Jackson’s memoir, Lovely One, will tell her life’s story, from her childhood in Miami to her confirmation last year as the first Black female justice, according to her publisher, Random House.

It could also make Jackson the fourth current justice to get a book advance of at least $1 million, joining Clarence Thomas, Sonia Sotomayor and Amy Coney Barrett…Barrett reportedly secured a $2 million advance from a different imprint at Penguin Random House LLC in 2021. . . .

Sotomayor got a $1.175 million advance in 2010 and all told has collected more than $3 million for her memoir. She has also written a series of children’s books. Thomas collected $1.5 million for his 2007 memoir.

Bloomberg News observes that some members of the public may “uneasy” with such deals, but most legal ethics experts it cites see no ethical problem with justices getting paid to write books.
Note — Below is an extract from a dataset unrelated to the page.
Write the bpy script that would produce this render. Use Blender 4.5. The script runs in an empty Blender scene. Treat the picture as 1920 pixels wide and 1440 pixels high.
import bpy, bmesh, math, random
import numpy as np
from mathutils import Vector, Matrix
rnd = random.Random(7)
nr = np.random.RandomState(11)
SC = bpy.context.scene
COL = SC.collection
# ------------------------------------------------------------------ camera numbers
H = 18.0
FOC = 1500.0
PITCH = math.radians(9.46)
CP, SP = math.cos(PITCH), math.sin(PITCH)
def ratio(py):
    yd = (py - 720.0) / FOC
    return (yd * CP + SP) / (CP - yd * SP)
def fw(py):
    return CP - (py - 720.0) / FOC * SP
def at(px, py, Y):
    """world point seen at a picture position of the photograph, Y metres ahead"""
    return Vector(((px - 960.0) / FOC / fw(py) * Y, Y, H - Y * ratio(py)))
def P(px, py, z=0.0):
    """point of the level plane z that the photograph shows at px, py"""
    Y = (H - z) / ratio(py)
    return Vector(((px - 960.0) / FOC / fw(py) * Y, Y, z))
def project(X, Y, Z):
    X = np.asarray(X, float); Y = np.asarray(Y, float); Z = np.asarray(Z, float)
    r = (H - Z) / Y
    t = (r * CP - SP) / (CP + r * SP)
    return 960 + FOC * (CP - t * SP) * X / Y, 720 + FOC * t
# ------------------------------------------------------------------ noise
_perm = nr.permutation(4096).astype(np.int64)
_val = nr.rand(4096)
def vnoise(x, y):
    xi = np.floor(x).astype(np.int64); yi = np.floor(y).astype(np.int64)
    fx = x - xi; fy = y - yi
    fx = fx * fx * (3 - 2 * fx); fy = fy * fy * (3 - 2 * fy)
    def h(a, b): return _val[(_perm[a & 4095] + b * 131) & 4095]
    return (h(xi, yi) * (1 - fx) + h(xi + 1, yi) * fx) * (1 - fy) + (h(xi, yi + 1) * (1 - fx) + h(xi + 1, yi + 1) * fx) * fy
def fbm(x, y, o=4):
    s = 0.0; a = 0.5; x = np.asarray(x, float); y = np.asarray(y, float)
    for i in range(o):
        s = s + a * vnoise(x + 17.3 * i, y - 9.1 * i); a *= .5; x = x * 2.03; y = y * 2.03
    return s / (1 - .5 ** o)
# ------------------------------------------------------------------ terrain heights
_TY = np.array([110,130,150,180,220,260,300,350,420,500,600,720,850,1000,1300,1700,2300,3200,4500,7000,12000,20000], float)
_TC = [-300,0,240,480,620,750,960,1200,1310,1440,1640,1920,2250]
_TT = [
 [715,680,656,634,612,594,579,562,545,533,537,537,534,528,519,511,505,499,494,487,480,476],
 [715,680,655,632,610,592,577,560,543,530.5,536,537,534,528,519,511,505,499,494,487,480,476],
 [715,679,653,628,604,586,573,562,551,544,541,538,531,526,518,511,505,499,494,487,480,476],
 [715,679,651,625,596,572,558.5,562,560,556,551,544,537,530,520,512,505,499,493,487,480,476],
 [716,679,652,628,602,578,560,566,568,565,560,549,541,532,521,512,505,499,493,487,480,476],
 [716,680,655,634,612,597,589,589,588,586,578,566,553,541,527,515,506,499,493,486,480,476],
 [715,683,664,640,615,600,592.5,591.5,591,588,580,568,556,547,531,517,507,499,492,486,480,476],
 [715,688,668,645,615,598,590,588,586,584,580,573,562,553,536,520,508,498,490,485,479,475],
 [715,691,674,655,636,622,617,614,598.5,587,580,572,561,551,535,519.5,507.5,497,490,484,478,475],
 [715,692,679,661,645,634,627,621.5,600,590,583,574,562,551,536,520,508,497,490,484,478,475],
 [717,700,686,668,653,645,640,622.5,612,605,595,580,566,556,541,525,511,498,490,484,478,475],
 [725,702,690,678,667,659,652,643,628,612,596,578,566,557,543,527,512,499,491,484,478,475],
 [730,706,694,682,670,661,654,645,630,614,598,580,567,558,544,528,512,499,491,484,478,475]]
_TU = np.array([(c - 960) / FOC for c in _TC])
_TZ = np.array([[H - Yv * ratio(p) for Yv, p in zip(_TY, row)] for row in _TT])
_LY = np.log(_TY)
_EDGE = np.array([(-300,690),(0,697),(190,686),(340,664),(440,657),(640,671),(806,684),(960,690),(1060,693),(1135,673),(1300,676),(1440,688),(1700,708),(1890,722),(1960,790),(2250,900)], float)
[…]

“I don’t see a problem with justices writing books in return for payment under ethics and recusal laws, as long as they are transparent about that and report the income as required under federal law,” said Amanda Frost, a University of Virginia School of Law professor who studies judicial ethics.

Stephen Gillers, a judicial ethics scholar at New York University Law School, said that “there is no bar to a justice writing her memoirs and getting handsomely compensated for it.”

When Justice Barrett, a Republican appointee, signed her book deal, some progressive commentators purported to be scandalized by it. No similar outrage has been expressed about Jackson getting a lucrative book deal.

For many decades, Supreme Court Justices have also made significant amounts of money from books other than memoirs, such as Justice William O. Douglas’s Almanac of Liberty, published in 1954.